At night, Justin Oertel cleans classrooms at a Brandon school. By day, he informs nearly 150,000 Manitobans whether it’s safe to mow the lawn, drive to Dauphin, or brace for a wall of wind.
He’s not a meteorologist by degree. He doesn’t work in an office stacked with Dopplers and screens. His empire is built on a Facebook page and started with a laptop he got for Christmas when he was 15.
And for thousands of Manitobans, he’s their go-to weatherman.
When he started The Weather Centre of Manitoba back in 2013, Oertel’s audience was a dozen friends from Crocus Plains High School. Now it’s a province-wide platform people check before they check Environment Canada.
He didn’t buy ads. He didn’t game the algorithm. He did what all kids do when they’re serious about something: spam comment sections.
“I’d copy and paste my page link under local news articles until I got banned from most of them,” Oertel laughs. “But it worked.”
It did. In twelve years, the Facebook page became something more. It’s a weather authority, an educational hub, a minor lifeline. And a registered business.
Oertel doesn’t describe himself as a scientist. He describes himself as a guy with a deep respect for prairie weather, a love of lightning photography, and a need to get it right. And he describes weather the way a preacher might talk about the Book of Revelation: dangerous, majestic, and entirely capable of humbling a person.
“My passion came from my dad,” he says. “He’d be out taking pictures of storms. I’d be out watching him.” That passion mixed with prairie pragmatism gave rise to something rare: a volunteer meteorological vigilante.
His team now includes his dad, his wife (who moderates comments), and several weather-watchers from Brandon and Winnipeg. Together, they chase storms, share model forecasts, and serve up alerts faster than some official agencies.
He’s careful not to overstate it. “We’re not issuing warnings, that’s Environment and Climate Change Canada. But we do our best to amplify those alerts. A lot of people don’t know where to find them.”
And sometimes, their updates make the difference.
“People tell us they’ve left their trailers or changed plans because of a live stream we posted,” he says. “They saw it coming. And they got out of the way.”
Storm chasing has become a key part of the team’s work. It’s a hobby that combines adrenaline, photography, and public service. On the page, Oertel’s live videos sometimes show the kind of grainy, rain-slick footage that local news stations envy but rarely capture.
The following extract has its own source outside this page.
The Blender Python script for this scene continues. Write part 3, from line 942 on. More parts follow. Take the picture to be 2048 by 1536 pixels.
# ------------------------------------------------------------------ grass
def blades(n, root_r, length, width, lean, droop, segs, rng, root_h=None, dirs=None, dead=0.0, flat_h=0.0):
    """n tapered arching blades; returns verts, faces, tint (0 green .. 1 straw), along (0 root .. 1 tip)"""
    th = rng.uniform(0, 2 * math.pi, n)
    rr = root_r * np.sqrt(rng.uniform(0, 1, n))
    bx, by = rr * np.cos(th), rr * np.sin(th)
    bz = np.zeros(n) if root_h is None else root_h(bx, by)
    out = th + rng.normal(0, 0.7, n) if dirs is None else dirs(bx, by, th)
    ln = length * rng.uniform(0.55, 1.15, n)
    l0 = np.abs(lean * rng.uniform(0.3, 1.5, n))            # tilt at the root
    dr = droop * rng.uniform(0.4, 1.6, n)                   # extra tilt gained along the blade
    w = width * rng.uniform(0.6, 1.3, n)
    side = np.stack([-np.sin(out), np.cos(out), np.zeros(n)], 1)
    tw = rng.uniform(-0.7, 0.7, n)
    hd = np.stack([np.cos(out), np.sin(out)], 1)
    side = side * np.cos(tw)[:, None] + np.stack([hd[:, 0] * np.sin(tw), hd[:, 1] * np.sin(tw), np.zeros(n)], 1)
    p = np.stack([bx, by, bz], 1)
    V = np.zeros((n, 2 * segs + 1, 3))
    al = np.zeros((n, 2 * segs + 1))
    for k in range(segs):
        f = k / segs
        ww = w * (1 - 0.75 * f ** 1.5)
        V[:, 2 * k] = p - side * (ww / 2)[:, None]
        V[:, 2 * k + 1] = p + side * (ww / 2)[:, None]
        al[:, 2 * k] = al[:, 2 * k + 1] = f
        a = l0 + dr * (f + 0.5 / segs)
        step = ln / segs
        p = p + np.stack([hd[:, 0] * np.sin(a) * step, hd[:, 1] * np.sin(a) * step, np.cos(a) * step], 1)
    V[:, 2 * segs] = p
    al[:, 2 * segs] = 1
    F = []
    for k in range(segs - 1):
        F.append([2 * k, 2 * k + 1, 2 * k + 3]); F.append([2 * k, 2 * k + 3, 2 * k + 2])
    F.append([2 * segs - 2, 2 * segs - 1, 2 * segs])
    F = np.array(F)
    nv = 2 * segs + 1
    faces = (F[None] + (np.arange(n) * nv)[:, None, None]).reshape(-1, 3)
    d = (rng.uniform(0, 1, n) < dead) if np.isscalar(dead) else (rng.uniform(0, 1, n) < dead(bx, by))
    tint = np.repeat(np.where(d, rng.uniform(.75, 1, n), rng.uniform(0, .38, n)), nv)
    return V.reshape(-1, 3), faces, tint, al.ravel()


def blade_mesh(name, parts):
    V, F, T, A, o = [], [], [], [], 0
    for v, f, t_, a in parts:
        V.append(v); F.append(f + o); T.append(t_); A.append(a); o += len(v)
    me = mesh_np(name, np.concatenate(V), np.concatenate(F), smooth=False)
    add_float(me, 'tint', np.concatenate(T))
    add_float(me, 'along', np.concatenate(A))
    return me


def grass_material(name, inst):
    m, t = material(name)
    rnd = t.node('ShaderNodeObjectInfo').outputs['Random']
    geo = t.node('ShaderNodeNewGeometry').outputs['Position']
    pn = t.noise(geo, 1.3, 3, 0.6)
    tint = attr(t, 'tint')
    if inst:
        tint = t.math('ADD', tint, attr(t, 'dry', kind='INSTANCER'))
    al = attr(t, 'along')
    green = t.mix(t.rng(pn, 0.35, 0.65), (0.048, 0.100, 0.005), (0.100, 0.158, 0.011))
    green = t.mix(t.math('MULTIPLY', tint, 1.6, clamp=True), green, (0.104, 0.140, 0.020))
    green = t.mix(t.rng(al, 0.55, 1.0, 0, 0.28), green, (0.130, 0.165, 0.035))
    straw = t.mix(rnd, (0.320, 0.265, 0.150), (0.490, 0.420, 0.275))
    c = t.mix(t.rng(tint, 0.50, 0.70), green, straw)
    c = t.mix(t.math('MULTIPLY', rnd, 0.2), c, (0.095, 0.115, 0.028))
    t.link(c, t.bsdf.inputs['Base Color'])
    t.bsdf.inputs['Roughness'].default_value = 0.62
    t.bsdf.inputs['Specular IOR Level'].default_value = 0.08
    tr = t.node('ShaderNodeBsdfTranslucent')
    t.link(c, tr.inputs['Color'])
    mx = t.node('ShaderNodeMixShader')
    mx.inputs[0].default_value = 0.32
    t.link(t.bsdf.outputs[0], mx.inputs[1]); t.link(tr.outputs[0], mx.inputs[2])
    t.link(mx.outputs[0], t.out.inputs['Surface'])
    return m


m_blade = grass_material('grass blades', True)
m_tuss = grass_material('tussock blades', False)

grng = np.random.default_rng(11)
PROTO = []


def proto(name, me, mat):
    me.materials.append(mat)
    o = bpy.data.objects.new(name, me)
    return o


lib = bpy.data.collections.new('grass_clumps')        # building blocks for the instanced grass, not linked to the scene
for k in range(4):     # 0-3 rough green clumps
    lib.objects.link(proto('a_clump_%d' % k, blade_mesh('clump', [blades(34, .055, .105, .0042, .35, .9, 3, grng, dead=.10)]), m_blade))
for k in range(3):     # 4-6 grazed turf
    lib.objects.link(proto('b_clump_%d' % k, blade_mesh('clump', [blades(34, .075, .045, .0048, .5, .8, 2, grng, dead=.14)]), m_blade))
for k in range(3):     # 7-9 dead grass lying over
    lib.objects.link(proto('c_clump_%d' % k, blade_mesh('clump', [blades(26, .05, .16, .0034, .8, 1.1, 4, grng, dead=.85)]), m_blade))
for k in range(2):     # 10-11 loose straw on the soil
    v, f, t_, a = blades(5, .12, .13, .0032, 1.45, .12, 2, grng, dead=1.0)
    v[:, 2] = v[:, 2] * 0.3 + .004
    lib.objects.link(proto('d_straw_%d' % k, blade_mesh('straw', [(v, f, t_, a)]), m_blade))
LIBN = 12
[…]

He’s especially interested in what he calls “ground truth” or on-the-road visuals that fill in the gaps left by radar systems. “Radar beams go up,” he explains. “So the further the storm is, the higher in the sky you’re seeing. But the danger is at ground level. That’s what we try to show.”
And it’s not just about severe weather. Oertel wants to make weather useful in addition to being accurate. That means giving people more than a vague “30% chance of storms.” It means telling them when to cancel the barbecue, where the hail is falling, and why there’s a thin sheet of ice on every sidewalk.
His dream? A hyperlocal platform that fills in all the blind spots.
“We want to do things like an ‘Ice Index,’” he says. “You know, it was plus two yesterday, minus ten now, sidewalks are probably skating rinks. Be careful walking the dog.”
Despite the page’s popularity, Oertel still works evenings at a local school. But he’s closer to making weather his full-time job. “That’s the goal in the next two to three years,” he says. “Leave the mop behind.”
In 2026, The Weather Centre of Manitoba will speak at Ag Days, delivering a summer outlook to farmers who rely on forecasts the way stockbrokers rely on market reports. The pressure? Significant. But Oertel’s calm about it. After all, he’s been preparing for this since he was a teenager.
And beyond the speaking gigs, website development, and video ambitions, Oertel has an even bigger dream: building a more connected forecasting system. More cameras. More weather stations. More boots on the ground.
“We don’t have enough infrastructure out here,” he says. “I’d love to see us work with the province, the cities, get more weather stations up across southern Manitoba.”
Of course, he knows what people think. That weather is small talk. That it’s filler. That it’s something people mutter about when they can’t find anything else to say.
But he sees it differently.
“I think everyone’s got a passion,” Oertel says. “This just happens to be mine.”
And that passion has turned one janitor into Manitoba’s most trusted weatherman, one update at a time.